Jan Schakowsky not only felt comfortable lending her “pro-Israel” name to “that outfit [J Street],” she also had no problem hosting the J Street gala or being its biggest backer in Congress. She appeared undisturbed by the rapturous applause and cries for, “Palestinian state! Now!” even though the Palestinians have refused for 61 years to acknowledge the existence of the Jewish State. She offered no objections to speaker after speaker, including General James Jones, the US national security adviser, who placed the responsibility for almost all of the world’s problems on Israel’s doorsteps. The audience erupted into applause when Jones called the Israel-Palestine conflict “the epicenter” of “many, many other problems around the world.” Nor did she question why a “Pro-Israel” conference made scarce mention of a neighboring regime which denies the Holocaust while it is aquiring the means of creating a second and final destruction of Jewry.



Unlike Jan Schakowsky, some commentators on the left were uneasy with J Street’s self description as “Pro-Peace and Pro-Israel.” Matthew Yglesias, Noam Pollak’s man of the year for moral equivalence, expressed doubt during the J Street Conference. “My J Street button said “Pro-Israel, Pro-Peace.” … “But when we moved to the Q&A time it became clear that a number of people in the audience really were quite uncomfortable self-defining as “pro-Israel” in any sense and that others are uncomfortable with the basic Zionist concept of a Jewish national state. Jonathan Chait, Senior Editor of the liberal New Republic (known during the Clinton years as the “in flight magazine for Air Force One), also had problems with the new meaning of “pro-Israel.” “…J Street had loosened the definition of "pro-Israel" to the point where it had virtually no meaning. As a result, the group has attracted the support of a lot of people who do not think of themselves as pro-Israel at all, some of whom oppose Israel's continued existence as a Jewish state. To accommodate students who may have animus towards Israel and not understand the new meaning of “pro,” J Street's university arm dropped the "pro-Israel" part of its slogan. Embracing the radically changed definition of “pro-Israel”, Jan Schakowsky addressed J Street, “I am always proud to join my many friends here today…I feel I share the goals of this organization…”

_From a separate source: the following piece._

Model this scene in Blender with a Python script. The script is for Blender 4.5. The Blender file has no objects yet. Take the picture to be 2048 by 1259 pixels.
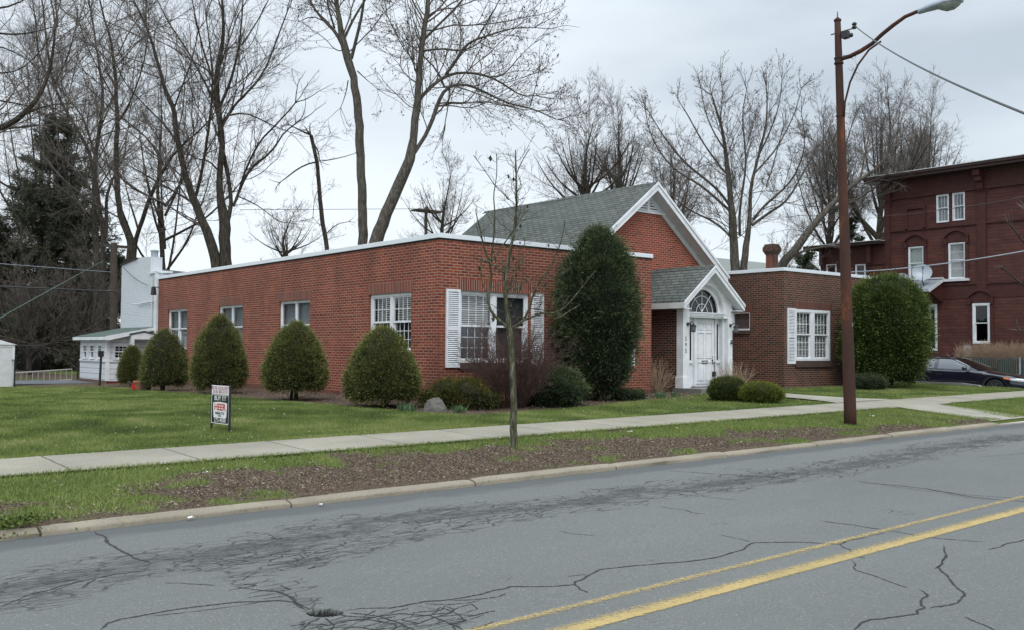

Apparently no one sent the Newspeak dictionary to Michael Oren, Israel’s Ambassador to the U.S. Thus Oren characterized J Street as “a unique problem in that it not only opposes one policy of one Israeli government, it opposes all policies of allIsraeli governments. It’s significantly out of the mainstream….This is not a matter of settlements here [or] there. We understand there are differences of opinion,” Oren said. “But when it comes to the survival of the Jewish state, there should be no differences of opinion. You are fooling around with the lives of 7 million people.” This is no joke.”



Oren does not understand what my congressional representative Jan Schakowsky knows: In the new progressive political world order, opposing all policies of all Israeli governments, sitting on one heals when Israel is in trouble, defending Israel’s enemies, providing forums for those who vilify Israel is the new meaning of “pro-Israel.” This new definition should give us all heart, for now the UN, the EU, and all the Arab states are pro-Israel.